The Nordic Welfare State: Towards a Further Raising of the Retirement Age


  • The on-going process of demographic ageing forces states to reform their pension schemes. In order to assure the stability of the financing of pensions and the stable long-term economic growth, it is vital to increase the number of working people, which can be achieved through the raising of the retirement age.
  • Demographic ageing is observable in every society, albeit its pace varies. Those especially likely to be touched by the process are the Nordic countries, where the discussion on the possible changes in the pension schemes, which could help to postpone the process of deactivation, is already underway.
  • The Nordic pension schemes’ primary characteristic is the high effective retirement age, which was achieved thanks to the limitation of the possibility of earlier professional deactivation and to the creation of numerous encouragements for longer presence in the labour market.
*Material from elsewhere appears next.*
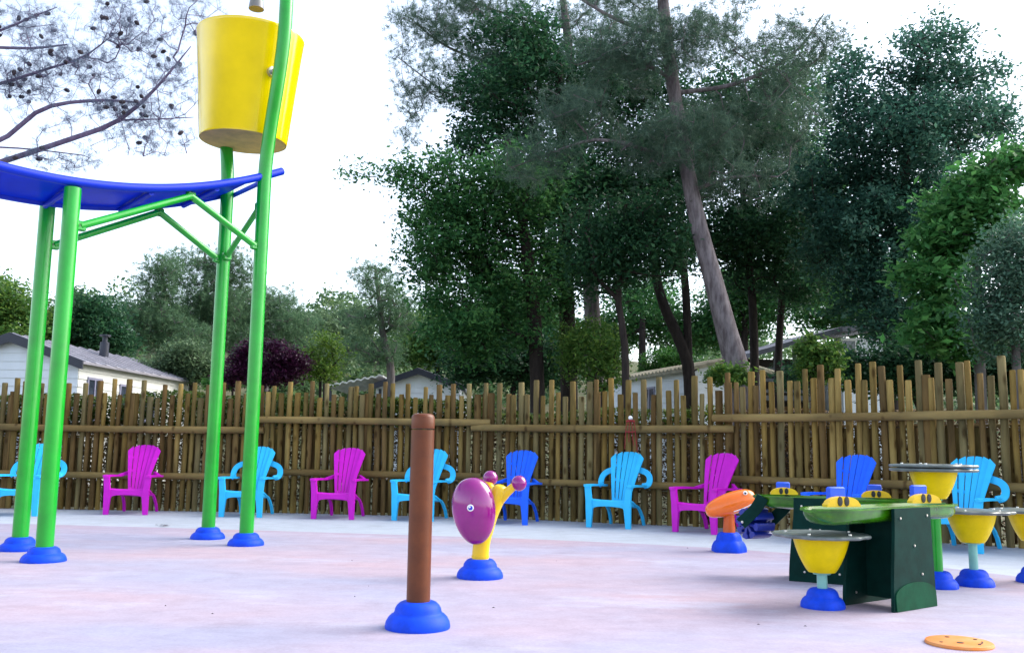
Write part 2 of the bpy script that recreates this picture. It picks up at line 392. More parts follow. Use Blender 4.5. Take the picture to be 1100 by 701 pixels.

  • In the forthcoming years it is to be expected that Sweden and Finland (perhaps also Iceland) will introduce the reforms of the pension schemes where one of the basic tools will be, as it seems, the raising of the retirement age.
  • Despite the fact that traditionally the Nordic countries were said to be “demographically old”, in the next 50 years the demographic situation in Poland will worsen more drastically.
  • Hence, it is crucially important to open a discussion about the further raising of the retirement age to the levels of 68-69 or on the possibility to extend the period of professional activity (for example, through the postponement of the moment in which the earlier pension can be received). Furthermore, it is vital to close the loopholes which allow certain groups like public officers, miners, farmers and others to obtain their pensions earlier.